Twenty Variations in G major, Hob. XVII/2, was written in the 1760s by Joseph Haydn. In 1788/1789, Artaria published the Arietta con 12 Variazioni in A major (Twelve Variations in A major), which is an abridged version of the Twenty Variations in G major, and in a different key.

There are two versions of these variations: Twenty Variations in G major and a shorter piece, Twelve Variations in A major, and are both referred to as Hob. XVII/2. This is due to the fact that Haydn wrote the Twenty Variations in 1765, but since he was in the employment of the Esterházy family at the time, he was not the owner of the music that he wrote, and consequently was not able to have his pieces published (this situation persisted to 1779, when his contract was revised to let Haydn publish.)

In 1788, Artaria published the Twenty Variations in G major as “Twelve Variations in A major”. They have the same theme but differ in the number of variations. Both pieces are still performed; for example, the Twenty Variations in G major on Haydn: Piano Variations by Jenő Jandó, Arietta con 12 Variazioni in A major on Haydn: Piano Sonatas Vol. 9 by Jenő Jandó, and Twenty Variations in A major on The Virtual Haydn by Tom Beghin. The version most commonly recorded is the Twenty Variations in A major.

Gerlach (2007) offers a rather different view of the history of the text. In Gerlach’s view, the original key of the work was A major, and among the copies of this work circulating at the time, there were various versions “altered or shortened according to [the users’] needs or tastes; sometimes the work was transposed to G major”. In support of this, Gerlach notes that in Haydn’s “Entwurf-Katalog”, a sketch catalog he made of his works in the 1770s, the work is listed and given an incipit in A major. Gerlach also suggests that the Artaria edition was made without Haydn’s authorization, and observes that it includes a new variation probably not by Haydn.

Schornsheim, in contrast, is still alive and we have access to lots of information about her life and work (information degrades and disappears very rapidly with the progress of time, which is why history is hard to do). From Wikipedia:

Christine Schornsheim, [married] name Christine Engelmayr (born in 1959), is a German harpsichordist and pianist.

… Her complete recording of the [keyboard] works of Joseph Haydn [on period instruments] on 14 CDs [Joseph Haydn – Die Klaviersonaten (piano sonatas is a significantly misleading translation] was completed in 2005.

Footnote: enormous thanks to Ned Deily, who once gave me the great pleasure of the whole 14-CD set.

 

3 Responses to “Name that tune”

  1. Robert Coren Says:

    …careful identification of the keyboard instrument in question as a pianoforte — not in fact a modern piano.

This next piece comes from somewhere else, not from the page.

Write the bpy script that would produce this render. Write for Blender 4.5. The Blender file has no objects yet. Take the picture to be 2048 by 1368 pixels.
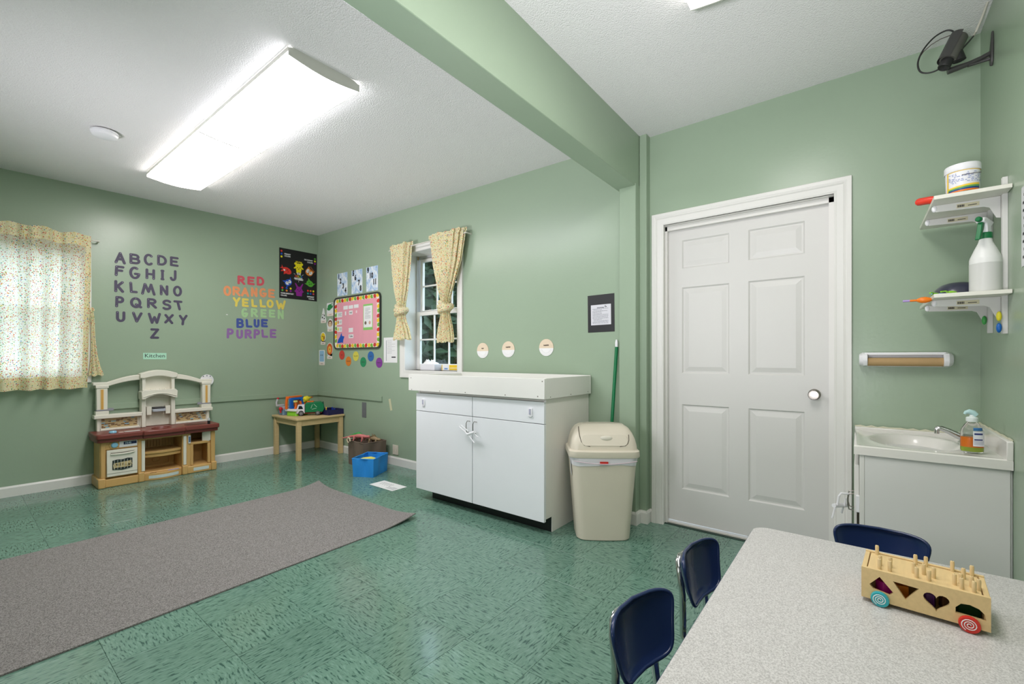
import bpy, bmesh, math, random
from mathutils import Vector, Matrix
from mathutils.geometry import tessellate_polygon
random.seed(7)
C = bpy.context.scene.collection
SC = bpy.context.scene
PI = math.pi
def lin(c):
    c = c/255.
    return c/12.92 if c <= .04045 else ((c+.055)/1.055)**2.4
def rgb(r, g, b, k=1.0): return (min(1, lin(r)*k), min(1, lin(g)*k), min(1, lin(b)*k), 1)

# ------------------------------------------------------------------ camera, world, exposure
YAW = .666
cam_data = bpy.data.cameras.new('camera'); cam = bpy.data.objects.new('camera', cam_data); C.objects.link(cam)
cam.location = (0, 0, 1.12); cam.rotation_euler = (PI/2, 0, YAW-PI/2)
cam_data.sensor_width = 36; cam_data.lens = 885/2048*36; cam_data.shift_y = 32.7/2048; cam_data.clip_start = .02
SC.camera = cam
SC.view_settings.view_transform = 'Standard'; SC.view_settings.look = 'None'
SC.view_settings.exposure = .56; SC.view_settings.gamma = 1; SC.view_settings.use_curve_mapping = False
W = bpy.data.worlds.new('world'); SC.world = W; W.use_nodes = True
bg = W.node_tree.nodes['Background']; bg.inputs[0].default_value = (.70, .84, 1.0, 1); bg.inputs[1].default_value = 3.8
LAMP1, LAMP2 = 13.0, 7.5          # radiance of the two fluorescent lenses

# unseen fill lights added behind the camera to brighten the ceiling and room
def fill_light(x, y, z, tx, ty, tz, power, size, col=(.99, .95, 1.03)):
    l = bpy.data.lights.new('added_fill', 'AREA'); l.energy = power; l.shape = 'DISK'; l.size = size; l.color = col; l.spread = 1.25
    o = bpy.data.objects.new('added_fill', l); C.objects.link(o); o.location = (x, y, z)
    o.rotation_euler = (Vector((x, y, z))-Vector((tx, ty, tz))).to_track_quat('Z', 'Y').to_euler()
fill_light(-1.25, .45, .75, 1.7, .65, 2.62, 13, .7)
fill_light(-1.25, 2.9, .45, 2.2, 3.7, 2.6, 10, .8)
fill_light(-1.3, 1.7, 1.7, 2.6, 1.3, .6, 3.4, 1.1)

# ------------------------------------------------------------------ materials
MATS = {}
def newmat(name):
    m = bpy.data.materials.new(name); m.use_nodes = True
    return m, m.node_tree.nodes, m.node_tree.links, m.node_tree.nodes['Principled BSDF']
def mat(name, col, rough=.5, metal=0, spec=.5, var=0, vscale=8, bump=0, bscale=80, coat=0, trans=0, alpha=1, emit=0, ior=1.45, stretch=(1,1,1)):
    if name in MATS: return MATS[name]
    m, N, L, P = newmat(name)
    P.inputs['Base Color'].default_value = col; P.inputs['Roughness'].default_value = rough
    P.inputs['Metallic'].default_value = metal; P.inputs['Specular IOR Level'].default_value = spec
    P.inputs['Coat Weight'].default_value = coat; P.inputs['Coat Roughness'].default_value = .08
    P.inputs['Transmission Weight'].default_value = trans; P.inputs['Alpha'].default_value = alpha; P.inputs['IOR'].default_value = ior
    if emit: P.inputs['Emission Color'].default_value = col; P.inputs['Emission Strength'].default_value = emit
    tc = N.new('ShaderNodeTexCoord'); mp = N.new('ShaderNodeMapping'); mp.inputs['Scale'].default_value = stretch
    L.new(tc.outputs['Object'], mp.inputs[0])
    if var:
        n = N.new('ShaderNodeTexNoise'); n.inputs['Scale'].default_value = vscale; n.inputs['Detail'].default_value = 5
        L.new(mp.outputs[0], n.inputs['Vector'])
        r = N.new('ShaderNodeMix'); r.data_type = 'RGBA'
        r.inputs[6].default_value = tuple(c*(1-var) for c in col[:3])+(1,); r.inputs[7].default_value = tuple(min(1, c*(1+var)) for c in col[:3])+(1,)
        L.new(n.outputs[0], r.inputs[0]); L.new(r.outputs[2], P.inputs['Base Color'])
    if bump:
        n = N.new('ShaderNodeTexNoise'); n.inputs['Scale'].default_value = bscale; n.inputs['Detail'].default_value = 3
        L.new(mp.outputs[0], n.inputs['Vector'])
        b = N.new('ShaderNodeBump'); b.inputs['Strength'].default_value = bump; b.inputs['Distance'].default_value = .004
        L.new(n.outputs[0], b.inputs['Height']); L.new(b.outputs[0], P.inputs['Normal'])
    MATS[name] = m
    return m
def ramp(N, pts, interp='LINEAR'):
    r = N.new('ShaderNodeValToRGB'); r.color_ramp.interpolation = interp
    e = r.color_ramp.elements
    while len(e) < len(pts): e.new(.5)
    for i, (p, c) in enumerate(pts): e[i].position = p; e[i].color = c
    return r
GREEN = rgb(153, 172, 149)
wallm = mat('green semi gloss wall paint', GREEN, .29, spec=.6, var=.03, vscale=2.5, bump=.10, bscale=55)
white = mat('white gloss trim paint', rgb(226, 225, 220), .35, bump=.03, bscale=60)
doorm = mat('white door paint', rgb(214, 213, 209), .38, bump=.05, bscale=70, stretch=(1, 1, .15))
lam = mat('white laminate', rgb(232, 235, 238), .33, var=.015)
lamside = mat('off white side panel', rgb(234, 231, 225), .4, var=.03, vscale=4)
traym = mat('painted tray board', rgb(228, 228, 222), .4, var=.02, bump=.05)
blackm = mat('black toe kick', rgb(22, 26, 26), .4)
paper = mat('white paper', rgb(232, 232, 232), .7)
ink = mat('dark ink', rgb(40, 40, 46), .7)
greyink = mat('grey print', rgb(120, 122, 128), .7)
plw = mat('white plastic', rgb(235, 235, 238), .3)
chrome = mat('chrome', rgb(200, 200, 200), .12, metal=1)
nickel = mat('brushed nickel', rgb(150, 146, 138), .22, metal=1)
navy = mat('navy blue plastic', rgb(30, 46, 86), .22, coat=.3, var=.05)
beech = mat('light pine wood', rgb(214, 186, 138), .45, var=.10, vscale=9, stretch=(1, 1, 9))
pine = mat('toy beech wood', rgb(219, 190, 138), .42, var=.14, vscale=14, stretch=(8, 1, 8))
def flat(name, r, g, b, rough=.45, **k): return mat(name, rgb(r, g, b), rough, **k)

def popcorn():
    m, N, L, P = newmat('popcorn ceiling')
    P.inputs['Base Color'].default_value = rgb(232, 231, 230); P.inputs['Roughness'].default_value = .9; P.inputs['Specular IOR Level'].default_value = .1
    tc = N.new('ShaderNodeTexCoord'); n = N.new('ShaderNodeTexNoise'); n.inputs['Scale'].default_value = 110; n.inputs['Detail'].default_value = 4
    v = N.new('ShaderNodeTexVoronoi'); v.inputs['Scale'].default_value = 150
    L.new(tc.outputs['Object'], n.inputs['Vector']); L.new(tc.outputs['Object'], v.inputs['Vector'])
    a = N.new('ShaderNodeMath'); a.operation = 'SUBTRACT'; L.new(n.outputs[0], a.inputs[0]); L.new(v.outputs['Distance'], a.inputs[1])
    b = N.new('ShaderNodeBump'); b.inputs['Strength'].default_value = .32; b.inputs['Distance'].default_value = .008
    L.new(a.outputs[0], b.inputs['Height']); L.new(b.outputs[0], P.inputs['Normal'])
    return m
ceilm = popcorn()
def floor_mat():
    m, N, L, P = newmat('green vinyl composition tile')
    tc = N.new('ShaderNodeTexCoord'); oi = N.new('ShaderNodeObjectInfo')
    off = N.new('ShaderNodeVectorMath'); off.operation = 'SCALE'; off.inputs[3].default_value = 37
    cx = N.new('ShaderNodeCombineXYZ'); L.new(oi.outputs['Random'], cx.inputs[0]); L.new(oi.outputs['Random'], cx.inputs[1])
    L.new(cx.outputs[0], off.inputs[0])
    ad = N.new('ShaderNodeVectorMath'); L.new(tc.outputs['Object'], ad.inputs[0]); L.new(off.outputs[0], ad.inputs[1])
    # warp so the flecks curve slightly
    wn = N.new('ShaderNodeTexNoise'); wn.inputs['Scale'].default_value = 9; L.new(ad.outputs[0], wn.inputs['Vector'])
    ws = N.new('ShaderNodeVectorMath'); ws.operation = 'SCALE'; ws.inputs[3].default_value = .035; L.new(wn.outputs['Color'], ws.inputs[0])
    a2 = N.new('ShaderNodeVectorMath'); L.new(ad.outputs[0], a2.inputs[0]); L.new(ws.outputs[0], a2.inputs[1])
    mp = N.new('ShaderNodeMapping'); mp.inputs['Scale'].default_value = (26, 130, 1); L.new(a2.outputs[0], mp.inputs[0])
    n = N.new('ShaderNodeTexNoise'); n.inputs['Scale'].default_value = 1; n.inputs['Detail'].default_value = 2.5; n.inputs['Roughness'].default_value = .6
    L.new(mp.outputs[0], n.inputs['Vector'])
    r = ramp(N, [(.30, rgb(120, 152, 138)), (.44, rgb(104, 138, 122)), (.575, rgb(96, 130, 114)), (.62, rgb(52, 86, 76))])
    L.new(n.outputs[0], r.inputs[0])
    n2 = N.new('ShaderNodeTexNoise'); n2.inputs['Scale'].default_value = 5; L.new(ad.outputs[0], n2.inputs['Vector'])
    hv = N.new('ShaderNodeHueSaturation')
    mr = N.new('ShaderNodeMapRange'); mr.inputs[3].default_value = .90; mr.inputs[4].default_value = 1.12; L.new(n2.outputs[0], mr.inputs[0])
    m3 = N.new('ShaderNodeMapRange'); m3.inputs[3].default_value = .93; m3.inputs[4].default_value = 1.06; L.new(oi.outputs['Random'], m3.inputs[0])
    mu = N.new('ShaderNodeMath'); mu.operation = 'MULTIPLY'; L.new(mr.outputs[0], mu.inputs[0]); L.new(m3.outputs[0], mu.inputs[1])
    L.new(mu.outputs[0], hv.inputs['Value']); L.new(r.outputs[0], hv.inputs['Color']); L.new(hv.outputs[0], P.inputs['Base Color'])
    P.inputs['Roughness'].default_value = .15; P.inputs['Specular IOR Level'].default_value = .55
    n3 = N.new('ShaderNodeTexNoise'); n3.inputs['Scale'].default_value = 28; L.new(ad.outputs[0], n3.inputs['Vector'])
    b = N.new('ShaderNodeBump'); b.inputs['Strength'].default_value = .12; b.inputs['Distance'].default_value = .003
    L.new(n3.outputs[0], b.inputs['Height']); L.new(b.outputs[0], P.inputs['Normal'])
    return m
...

    I’m not so sure about this; my understanding has always been that pianoforte is the “proper” name of the instrument which these days is pretty much universally called a piano, and thus does (or at least can) in fact refer to the modern instrument. In the last few decades, as interest in “historically informed” performance (to use one of the man terms applied to this subject) has increased, I’ve generally seen fortepiano used to refer to 18th- and early-19th-century versions of the instrument.

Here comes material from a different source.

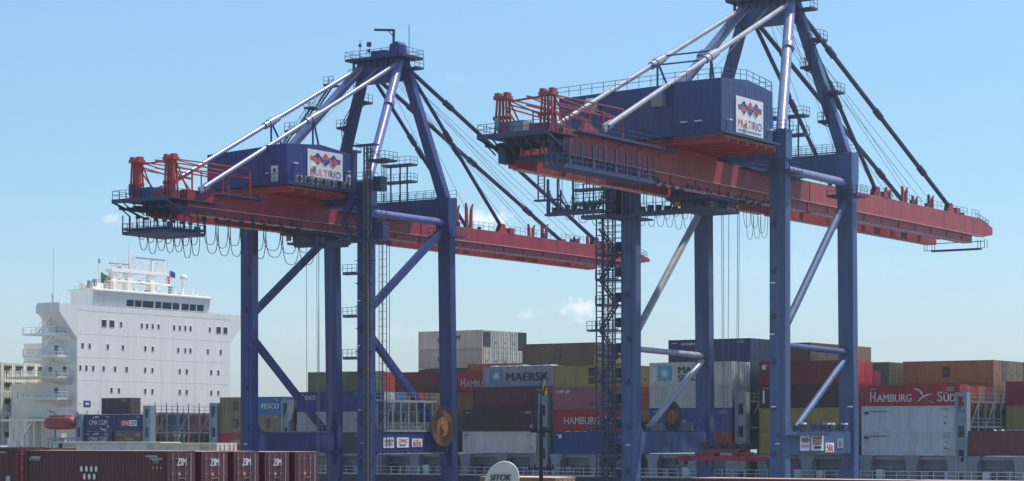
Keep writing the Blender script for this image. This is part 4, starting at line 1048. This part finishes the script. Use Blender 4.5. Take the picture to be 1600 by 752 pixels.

    Of course both names refer to the dynamic versatility of the instrument as contrasted with the harpsichord, and there’s no obvious reason to prefer one over the other. I have no idea what the usage patterns were in the early days of the instrument’s existence.

  2. Bill Stewart Says:

    In Early Music circles, pianoforte and fortepiano are used somewhat interchangeably, and all of them and the steel-framed “monsters” can be called pianos. Wow, that’s pretty slippery. Fortepiano is relatively unambiguous, but pianoforte is ambiguous and variable. The instrument evolved regionally and in fits and starts from, I think, the 1740’s, since J.S. Bach played one [or more] at the court of Frederick the Great [“Evening in the Palace of Reason” and many other sources.] I prefer “fortepiano”, but even my friend Eric Zivian of Berkeley, who is a consummate expert [google Valley of the Moon Music Festival; he’s playing all of the Beethoven sonatas] will use all 3 terms for his 1790 copy and his restored 1840 instrument.